GOAL: Read through the records below and copy each line that uses the word "Python".

Records with scene code
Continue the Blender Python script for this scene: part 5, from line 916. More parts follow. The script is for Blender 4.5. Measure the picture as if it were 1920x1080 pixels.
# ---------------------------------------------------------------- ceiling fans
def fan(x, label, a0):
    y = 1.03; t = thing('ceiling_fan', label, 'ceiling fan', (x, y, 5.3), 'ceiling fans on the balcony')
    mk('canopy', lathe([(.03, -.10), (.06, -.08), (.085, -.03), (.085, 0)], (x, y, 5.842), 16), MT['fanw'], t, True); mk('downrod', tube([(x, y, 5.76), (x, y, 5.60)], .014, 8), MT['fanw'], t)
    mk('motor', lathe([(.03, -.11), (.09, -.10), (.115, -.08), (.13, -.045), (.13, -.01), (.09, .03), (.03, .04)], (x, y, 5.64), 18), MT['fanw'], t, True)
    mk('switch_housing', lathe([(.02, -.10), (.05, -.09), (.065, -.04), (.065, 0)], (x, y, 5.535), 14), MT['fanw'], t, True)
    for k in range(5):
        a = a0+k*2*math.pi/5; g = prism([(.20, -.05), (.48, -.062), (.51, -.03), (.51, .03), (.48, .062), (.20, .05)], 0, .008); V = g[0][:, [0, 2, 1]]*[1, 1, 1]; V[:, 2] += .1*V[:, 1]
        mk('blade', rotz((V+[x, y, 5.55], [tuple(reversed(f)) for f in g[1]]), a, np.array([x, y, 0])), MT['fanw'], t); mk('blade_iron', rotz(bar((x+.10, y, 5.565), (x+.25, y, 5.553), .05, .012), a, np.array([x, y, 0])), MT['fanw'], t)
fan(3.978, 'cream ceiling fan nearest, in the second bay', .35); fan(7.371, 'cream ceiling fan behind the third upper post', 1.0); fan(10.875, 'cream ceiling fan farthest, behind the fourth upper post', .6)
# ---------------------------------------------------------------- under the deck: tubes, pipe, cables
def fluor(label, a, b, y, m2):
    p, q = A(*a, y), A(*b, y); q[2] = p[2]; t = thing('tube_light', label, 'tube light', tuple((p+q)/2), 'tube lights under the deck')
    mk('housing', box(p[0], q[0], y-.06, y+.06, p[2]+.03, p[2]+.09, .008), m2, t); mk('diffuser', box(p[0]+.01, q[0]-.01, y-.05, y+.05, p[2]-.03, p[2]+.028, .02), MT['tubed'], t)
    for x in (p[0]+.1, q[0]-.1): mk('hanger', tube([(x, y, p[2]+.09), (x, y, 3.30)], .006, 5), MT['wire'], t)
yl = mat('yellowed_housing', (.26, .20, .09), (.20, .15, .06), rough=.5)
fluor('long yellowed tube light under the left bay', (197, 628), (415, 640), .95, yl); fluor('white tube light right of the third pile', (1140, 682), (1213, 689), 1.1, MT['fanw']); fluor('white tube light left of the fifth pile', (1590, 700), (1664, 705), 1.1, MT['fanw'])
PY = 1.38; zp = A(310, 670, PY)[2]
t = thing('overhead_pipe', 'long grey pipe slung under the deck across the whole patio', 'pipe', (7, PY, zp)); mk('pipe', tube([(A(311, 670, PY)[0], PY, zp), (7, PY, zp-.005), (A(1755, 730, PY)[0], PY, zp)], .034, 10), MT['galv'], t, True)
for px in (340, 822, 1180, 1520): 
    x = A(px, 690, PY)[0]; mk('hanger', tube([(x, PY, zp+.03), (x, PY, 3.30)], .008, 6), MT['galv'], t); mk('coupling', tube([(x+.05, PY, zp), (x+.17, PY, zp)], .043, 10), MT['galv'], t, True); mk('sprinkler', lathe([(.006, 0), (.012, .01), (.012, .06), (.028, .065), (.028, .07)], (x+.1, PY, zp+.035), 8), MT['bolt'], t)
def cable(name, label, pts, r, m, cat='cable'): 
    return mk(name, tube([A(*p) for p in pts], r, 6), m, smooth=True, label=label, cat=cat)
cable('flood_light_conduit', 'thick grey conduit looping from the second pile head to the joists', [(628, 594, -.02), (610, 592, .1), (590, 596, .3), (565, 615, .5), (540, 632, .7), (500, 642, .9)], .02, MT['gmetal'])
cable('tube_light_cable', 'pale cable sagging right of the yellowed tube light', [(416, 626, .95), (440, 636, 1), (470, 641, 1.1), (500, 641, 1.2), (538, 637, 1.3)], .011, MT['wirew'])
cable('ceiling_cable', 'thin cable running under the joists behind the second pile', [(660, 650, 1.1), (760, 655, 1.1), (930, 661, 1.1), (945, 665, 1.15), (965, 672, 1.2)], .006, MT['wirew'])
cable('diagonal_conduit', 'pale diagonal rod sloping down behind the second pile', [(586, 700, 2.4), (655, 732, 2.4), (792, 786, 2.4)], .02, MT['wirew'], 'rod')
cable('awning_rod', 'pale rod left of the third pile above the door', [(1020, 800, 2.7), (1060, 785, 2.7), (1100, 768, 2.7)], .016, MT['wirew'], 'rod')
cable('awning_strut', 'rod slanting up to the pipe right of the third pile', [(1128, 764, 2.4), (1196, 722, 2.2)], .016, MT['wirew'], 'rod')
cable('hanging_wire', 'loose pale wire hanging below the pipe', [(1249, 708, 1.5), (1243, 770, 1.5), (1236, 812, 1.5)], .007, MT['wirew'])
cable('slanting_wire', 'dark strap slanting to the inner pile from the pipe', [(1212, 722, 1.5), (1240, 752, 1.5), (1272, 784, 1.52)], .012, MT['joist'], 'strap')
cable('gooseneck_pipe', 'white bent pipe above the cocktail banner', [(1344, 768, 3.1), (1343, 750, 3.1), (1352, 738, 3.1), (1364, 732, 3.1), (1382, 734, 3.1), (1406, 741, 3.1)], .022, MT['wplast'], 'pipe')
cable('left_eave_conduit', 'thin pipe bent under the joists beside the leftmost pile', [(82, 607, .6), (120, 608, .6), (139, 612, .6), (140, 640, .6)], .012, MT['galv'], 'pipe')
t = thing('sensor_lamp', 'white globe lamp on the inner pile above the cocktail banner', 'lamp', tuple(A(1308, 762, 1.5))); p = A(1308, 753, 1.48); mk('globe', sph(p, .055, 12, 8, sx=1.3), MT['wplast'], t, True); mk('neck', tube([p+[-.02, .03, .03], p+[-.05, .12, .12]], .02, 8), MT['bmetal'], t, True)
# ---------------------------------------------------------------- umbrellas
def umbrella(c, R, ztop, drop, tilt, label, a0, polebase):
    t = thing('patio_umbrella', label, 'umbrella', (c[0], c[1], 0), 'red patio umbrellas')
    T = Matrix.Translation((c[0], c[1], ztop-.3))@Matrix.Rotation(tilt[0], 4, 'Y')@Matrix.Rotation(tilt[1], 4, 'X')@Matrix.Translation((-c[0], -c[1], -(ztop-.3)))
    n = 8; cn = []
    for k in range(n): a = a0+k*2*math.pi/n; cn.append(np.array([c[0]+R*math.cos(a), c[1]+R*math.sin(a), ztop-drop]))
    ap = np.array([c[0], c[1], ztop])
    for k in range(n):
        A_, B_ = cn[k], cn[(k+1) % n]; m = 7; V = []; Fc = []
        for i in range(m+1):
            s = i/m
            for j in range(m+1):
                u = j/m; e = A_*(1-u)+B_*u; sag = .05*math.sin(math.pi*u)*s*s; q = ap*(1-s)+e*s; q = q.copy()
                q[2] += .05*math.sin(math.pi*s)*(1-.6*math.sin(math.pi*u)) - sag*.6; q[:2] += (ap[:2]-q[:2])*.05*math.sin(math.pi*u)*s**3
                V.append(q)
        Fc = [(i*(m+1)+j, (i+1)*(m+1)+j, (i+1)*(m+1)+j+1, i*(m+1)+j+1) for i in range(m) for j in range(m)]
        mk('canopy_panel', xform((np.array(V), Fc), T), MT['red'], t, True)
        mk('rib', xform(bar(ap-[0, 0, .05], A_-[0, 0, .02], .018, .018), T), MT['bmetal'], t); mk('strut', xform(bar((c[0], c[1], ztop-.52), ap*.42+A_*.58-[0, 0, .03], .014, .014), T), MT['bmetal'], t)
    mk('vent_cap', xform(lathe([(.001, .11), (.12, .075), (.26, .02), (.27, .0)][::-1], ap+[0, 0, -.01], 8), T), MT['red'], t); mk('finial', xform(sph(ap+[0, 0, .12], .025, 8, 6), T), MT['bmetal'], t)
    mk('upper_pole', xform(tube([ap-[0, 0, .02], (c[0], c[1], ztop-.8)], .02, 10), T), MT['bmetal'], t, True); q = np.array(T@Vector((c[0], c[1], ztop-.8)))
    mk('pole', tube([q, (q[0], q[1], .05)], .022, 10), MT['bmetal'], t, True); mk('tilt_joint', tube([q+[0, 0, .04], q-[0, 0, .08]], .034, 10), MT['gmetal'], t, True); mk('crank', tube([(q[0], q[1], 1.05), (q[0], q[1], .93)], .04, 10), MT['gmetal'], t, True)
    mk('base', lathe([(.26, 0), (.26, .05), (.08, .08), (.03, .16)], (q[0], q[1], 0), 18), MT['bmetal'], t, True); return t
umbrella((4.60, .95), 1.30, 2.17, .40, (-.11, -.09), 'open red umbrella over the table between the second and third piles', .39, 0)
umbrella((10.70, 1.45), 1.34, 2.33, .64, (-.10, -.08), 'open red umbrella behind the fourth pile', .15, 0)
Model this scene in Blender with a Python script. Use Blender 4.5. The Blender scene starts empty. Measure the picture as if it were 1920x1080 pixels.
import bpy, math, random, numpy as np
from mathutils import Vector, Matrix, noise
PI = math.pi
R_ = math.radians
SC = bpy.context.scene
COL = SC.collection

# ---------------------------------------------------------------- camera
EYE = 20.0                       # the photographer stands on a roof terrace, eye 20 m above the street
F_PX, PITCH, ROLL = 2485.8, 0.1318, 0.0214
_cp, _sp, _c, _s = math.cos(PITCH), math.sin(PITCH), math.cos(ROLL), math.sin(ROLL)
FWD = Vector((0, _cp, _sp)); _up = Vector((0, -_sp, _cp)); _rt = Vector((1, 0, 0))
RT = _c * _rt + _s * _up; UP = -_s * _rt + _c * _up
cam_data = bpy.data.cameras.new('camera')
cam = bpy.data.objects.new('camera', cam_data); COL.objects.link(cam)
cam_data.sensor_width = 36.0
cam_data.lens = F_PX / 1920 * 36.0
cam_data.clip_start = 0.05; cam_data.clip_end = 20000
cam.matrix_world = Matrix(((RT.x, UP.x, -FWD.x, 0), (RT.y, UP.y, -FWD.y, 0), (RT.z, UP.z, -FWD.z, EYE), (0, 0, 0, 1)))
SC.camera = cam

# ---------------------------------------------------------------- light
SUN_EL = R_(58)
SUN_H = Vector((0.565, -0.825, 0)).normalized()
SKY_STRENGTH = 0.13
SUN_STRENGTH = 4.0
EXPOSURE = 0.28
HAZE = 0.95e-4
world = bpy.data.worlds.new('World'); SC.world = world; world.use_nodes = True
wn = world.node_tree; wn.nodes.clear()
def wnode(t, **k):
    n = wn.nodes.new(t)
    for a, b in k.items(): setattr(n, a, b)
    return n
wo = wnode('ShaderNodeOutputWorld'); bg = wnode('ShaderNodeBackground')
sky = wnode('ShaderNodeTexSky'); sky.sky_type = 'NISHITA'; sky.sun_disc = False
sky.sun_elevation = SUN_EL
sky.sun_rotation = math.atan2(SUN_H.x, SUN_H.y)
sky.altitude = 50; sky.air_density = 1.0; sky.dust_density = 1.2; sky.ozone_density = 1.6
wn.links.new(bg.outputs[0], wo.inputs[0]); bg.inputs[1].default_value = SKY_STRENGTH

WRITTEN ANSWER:
Continue the Blender Python script for this scene: part 5, from line 916. More parts follow. The script is for Blender 4.5. Measure the picture as if it were 1920x1080 pixels.
Model this scene in Blender with a Python script. Use Blender 4.5. The Blender scene starts empty. Measure the picture as if it were 1920x1080 pixels.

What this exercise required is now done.